La construction - qui représente la moitié des entreprises et 70% des salariés de l’artisanat -, est particulièrement dépendante du marché intérieur. «Ce secteur travaille à 50% pour l’Etat et les communes. Nous avons donc apprécié le choix des responsables politiques (gouvernement et opposition, d’ailleurs) qui ont vu très juste en décidant de soutenir la place financière, mais aussi les PME. Il est très important de restaurer la confiance, de relancer la consommation et de sauvegarder les structures existantes, pour maintenir l’emploi mais aussi pour être prêts à redémarrer, après la crise», assure-t-il.

Le Budget 2009, qui prévoit un haut niveau d’investissements publics (1,7 milliard), a de quoi mettre un peu de baume au cœur des artisans, tout comme les engagements pris par les communes. «Le plan de sauvetage de la construction, c’est de nous faire travailler. Heureusement que l’Etat a les moyens de le faire!», se félicite M. Ensch.

Outre la décision d’entamer dès cette année les grands chantiers prévus en 2010/2011, «le gouvernement s’est engagé à lancer des projets plus modestes, accessibles aux petites entreprises. Il prévoit également de faciliter les marchés de gré à gré, en augmentant de 44.000 à 58.000 euros le seuil au-delà duquel un appel d’offres est nécessaire, et de 7,5 à 10 millions d’euros le seuil au-delà duquel un projet de loi s’impose. De quoi donner du travail à tout le monde et de protéger le tissu économique local», se félicite M. Ensch.

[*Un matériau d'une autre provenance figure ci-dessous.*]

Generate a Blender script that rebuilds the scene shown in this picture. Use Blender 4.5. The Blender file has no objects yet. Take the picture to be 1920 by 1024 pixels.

Un protectionnisme qui ne dit pas son nom, mais qui n’est pas pour déplaire à la Chambre des Métiers: «15% du marché de la construction au Luxembourg est pris par des entreprises étrangères. Il s’agit de récupérer cette part. Pour cela, nos entreprises doivent faire plus de marketing, être plus agressives. Mais, du côté des pouvoirs publics, il s’agit également de leur donner les moyens d’être compétitives, et donc de réduire leurs charges administratives».

Plus de temps à perdre

Lors du prochain round de la Tripartite, l’Union des Entreprises luxembourgeoises (UEL) présentera «100 mesures pour redresser la compétitivité et relancer l’activité économique». «Le gouvernement actuel ne vas plus légiférer sur ces points, alors nous comptons sur le prochain pour qu’il engage une véritable action en faveur de la réduction des charges: il faut élaguer le superflu, repenser le système des autorisations, créer une task-force, des guichets uniques… Cela doit vraiment être inscrit sur la bannière d’un ministre, constituer sa priorité, et ne pas être confié à un haut fonctionnaire. En matière de simplification administrative, on a agi à doses homéopathiques, pendant cette législature».

Pour les mois à venir, en dépit du recul des commandes émanant du secteur privé, les chantiers inscrits au programme devraient permettre d’assurer un bon niveau d’activité. «A condition, évidemment, que l’Etat réussisse à gérer tous ces projets», avertit M. Ensch. Une grosse enveloppe est disponible, mais «l’administration doit faire de réels efforts pour dépenser cet argent. Les fonctionnaires ont d’ores et déjà prévenu qu’ils auront besoin de renforts. Les responsables politiques doivent réagir vite, et prévoir de recourir à des expertises externes (architectes, urbanistes, etc.)».

Pour le directeur de la Chambre des Métiers, l’erreur à éviter absolument par la nouvelle équipe sera de replonger dans une habitude tenace, à savoir lancer des études, constituer des groupes de réflexion, de travail… et perdre un temps précieux. «Cette crise est une occasion unique d’agir enfin concrètement. Pour cela, il faudra du courage politique».

S’il espère des avancées significatives, Paul Ensch ne se fait guère d’illusion en revanche sur les largeurs budgétaires dont pourra faire preuve le futur gouvernement, en raison de la baisse drastique des recettes de l’Etat. «Il faut s’attendre, pour le budget 2010, à ce que le gouvernement parte sur des prémisses plus réalistes». Mais il soutient aussi l’idée d’un recours plus massif à la dette publique, afin de financier des projets «qui ont du sens» et qui pourraient donner au pays quelques atouts supplémentaires dans cette «après-crise» tant attendue.